— START Data —

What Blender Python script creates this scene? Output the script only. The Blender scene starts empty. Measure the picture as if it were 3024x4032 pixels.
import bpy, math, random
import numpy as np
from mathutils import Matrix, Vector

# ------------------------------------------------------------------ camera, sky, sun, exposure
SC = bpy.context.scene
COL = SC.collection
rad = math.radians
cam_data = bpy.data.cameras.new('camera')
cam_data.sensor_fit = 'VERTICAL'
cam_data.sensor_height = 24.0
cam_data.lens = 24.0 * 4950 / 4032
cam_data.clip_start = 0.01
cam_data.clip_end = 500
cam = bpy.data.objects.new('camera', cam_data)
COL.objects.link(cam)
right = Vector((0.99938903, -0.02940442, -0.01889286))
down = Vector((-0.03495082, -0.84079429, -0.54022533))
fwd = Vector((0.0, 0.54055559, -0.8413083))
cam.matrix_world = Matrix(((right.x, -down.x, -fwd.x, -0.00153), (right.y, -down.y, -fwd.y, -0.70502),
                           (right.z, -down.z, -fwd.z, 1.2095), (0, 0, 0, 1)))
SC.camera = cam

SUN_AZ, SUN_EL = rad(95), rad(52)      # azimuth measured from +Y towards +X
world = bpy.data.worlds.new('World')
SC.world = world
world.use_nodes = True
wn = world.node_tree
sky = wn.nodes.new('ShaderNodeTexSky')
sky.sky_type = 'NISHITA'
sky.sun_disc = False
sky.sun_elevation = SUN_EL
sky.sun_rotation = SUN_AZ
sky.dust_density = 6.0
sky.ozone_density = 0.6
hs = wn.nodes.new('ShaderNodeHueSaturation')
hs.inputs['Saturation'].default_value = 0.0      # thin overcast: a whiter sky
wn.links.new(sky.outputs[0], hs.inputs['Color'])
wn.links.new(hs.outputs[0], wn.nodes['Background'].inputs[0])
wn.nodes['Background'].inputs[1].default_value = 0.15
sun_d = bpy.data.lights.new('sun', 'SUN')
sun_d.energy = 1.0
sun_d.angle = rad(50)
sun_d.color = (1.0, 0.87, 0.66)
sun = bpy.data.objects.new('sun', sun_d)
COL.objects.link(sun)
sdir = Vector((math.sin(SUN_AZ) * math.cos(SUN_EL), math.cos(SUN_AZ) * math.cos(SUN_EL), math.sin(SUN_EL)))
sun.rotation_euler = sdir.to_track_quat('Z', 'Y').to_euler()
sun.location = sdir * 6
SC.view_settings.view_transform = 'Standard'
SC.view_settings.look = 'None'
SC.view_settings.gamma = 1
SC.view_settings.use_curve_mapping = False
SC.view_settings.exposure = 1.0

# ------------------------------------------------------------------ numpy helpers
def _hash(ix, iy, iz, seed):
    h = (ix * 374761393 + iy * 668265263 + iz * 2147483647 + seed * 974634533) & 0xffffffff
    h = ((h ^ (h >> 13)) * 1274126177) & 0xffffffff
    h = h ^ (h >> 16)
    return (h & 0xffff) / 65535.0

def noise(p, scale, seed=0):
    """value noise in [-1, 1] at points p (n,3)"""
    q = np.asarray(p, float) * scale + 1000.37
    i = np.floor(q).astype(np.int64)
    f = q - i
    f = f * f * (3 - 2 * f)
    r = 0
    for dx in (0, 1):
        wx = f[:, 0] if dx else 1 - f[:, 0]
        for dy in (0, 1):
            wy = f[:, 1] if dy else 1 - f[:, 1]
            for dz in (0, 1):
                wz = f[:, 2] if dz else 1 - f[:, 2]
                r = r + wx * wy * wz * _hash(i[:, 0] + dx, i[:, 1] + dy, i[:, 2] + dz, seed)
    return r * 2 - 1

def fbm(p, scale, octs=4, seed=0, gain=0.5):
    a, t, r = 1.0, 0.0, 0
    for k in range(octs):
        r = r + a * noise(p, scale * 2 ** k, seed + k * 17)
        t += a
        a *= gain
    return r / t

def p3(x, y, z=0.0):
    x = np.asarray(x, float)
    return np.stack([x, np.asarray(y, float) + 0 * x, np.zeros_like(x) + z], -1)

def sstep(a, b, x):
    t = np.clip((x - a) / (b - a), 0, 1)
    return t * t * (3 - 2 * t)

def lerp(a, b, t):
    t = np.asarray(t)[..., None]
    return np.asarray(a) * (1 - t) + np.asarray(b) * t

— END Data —

▶ [Direction]:
Every line above needs to be retyped exactly.

▶ [Response for this exercise]:
What Blender Python script creates this scene? Output the script only. The Blender scene starts empty. Measure the picture as if it were 3024x4032 pixels.
import bpy, math, random
import numpy as np
from mathutils import Matrix, Vector

# ------------------------------------------------------------------ camera, sky, sun, exposure
SC = bpy.context.scene
COL = SC.collection
rad = math.radians
cam_data = bpy.data.cameras.new('camera')
cam_data.sensor_fit = 'VERTICAL'
cam_data.sensor_height = 24.0
cam_data.lens = 24.0 * 4950 / 4032
cam_data.clip_start = 0.01
cam_data.clip_end = 500
cam = bpy.data.objects.new('camera', cam_data)
COL.objects.link(cam)
right = Vector((0.99938903, -0.02940442, -0.01889286))
down = Vector((-0.03495082, -0.84079429, -0.54022533))
fwd = Vector((0.0, 0.54055559, -0.8413083))
cam.matrix_world = Matrix(((right.x, -down.x, -fwd.x, -0.00153), (right.y, -down.y, -fwd.y, -0.70502),
                           (right.z, -down.z, -fwd.z, 1.2095), (0, 0, 0, 1)))
SC.camera = cam

SUN_AZ, SUN_EL = rad(95), rad(52)      # azimuth measured from +Y towards +X
world = bpy.data.worlds.new('World')
SC.world = world
world.use_nodes = True
wn = world.node_tree
sky = wn.nodes.new('ShaderNodeTexSky')
sky.sky_type = 'NISHITA'
sky.sun_disc = False
sky.sun_elevation = SUN_EL
sky.sun_rotation = SUN_AZ
sky.dust_density = 6.0
sky.ozone_density = 0.6
hs = wn.nodes.new('ShaderNodeHueSaturation')
hs.inputs['Saturation'].default_value = 0.0      # thin overcast: a whiter sky
wn.links.new(sky.outputs[0], hs.inputs['Color'])
wn.links.new(hs.outputs[0], wn.nodes['Background'].inputs[0])
wn.nodes['Background'].inputs[1].default_value = 0.15
sun_d = bpy.data.lights.new('sun', 'SUN')
sun_d.energy = 1.0
sun_d.angle = rad(50)
sun_d.color = (1.0, 0.87, 0.66)
sun = bpy.data.objects.new('sun', sun_d)
COL.objects.link(sun)
sdir = Vector((math.sin(SUN_AZ) * math.cos(SUN_EL), math.cos(SUN_AZ) * math.cos(SUN_EL), math.sin(SUN_EL)))
sun.rotation_euler = sdir.to_track_quat('Z', 'Y').to_euler()
sun.location = sdir * 6
SC.view_settings.view_transform = 'Standard'
SC.view_settings.look = 'None'
SC.view_settings.gamma = 1
SC.view_settings.use_curve_mapping = False
SC.view_settings.exposure = 1.0

# ------------------------------------------------------------------ numpy helpers
def _hash(ix, iy, iz, seed):
    h = (ix * 374761393 + iy * 668265263 + iz * 2147483647 + seed * 974634533) & 0xffffffff
    h = ((h ^ (h >> 13)) * 1274126177) & 0xffffffff
    h = h ^ (h >> 16)
    return (h & 0xffff) / 65535.0

def noise(p, scale, seed=0):
    """value noise in [-1, 1] at points p (n,3)"""
    q = np.asarray(p, float) * scale + 1000.37
    i = np.floor(q).astype(np.int64)
    f = q - i
    f = f * f * (3 - 2 * f)
    r = 0
    for dx in (0, 1):
        wx = f[:, 0] if dx else 1 - f[:, 0]
        for dy in (0, 1):
            wy = f[:, 1] if dy else 1 - f[:, 1]
            for dz in (0, 1):
                wz = f[:, 2] if dz else 1 - f[:, 2]
                r = r + wx * wy * wz * _hash(i[:, 0] + dx, i[:, 1] + dy, i[:, 2] + dz, seed)
    return r * 2 - 1

def fbm(p, scale, octs=4, seed=0, gain=0.5):
    a, t, r = 1.0, 0.0, 0
    for k in range(octs):
        r = r + a * noise(p, scale * 2 ** k, seed + k * 17)
        t += a
        a *= gain
    return r / t

def p3(x, y, z=0.0):
    x = np.asarray(x, float)
    return np.stack([x, np.asarray(y, float) + 0 * x, np.zeros_like(x) + z], -1)

def sstep(a, b, x):
    t = np.clip((x - a) / (b - a), 0, 1)
    return t * t * (3 - 2 * t)

def lerp(a, b, t):
    t = np.asarray(t)[..., None]
    return np.asarray(a) * (1 - t) + np.asarray(b) * t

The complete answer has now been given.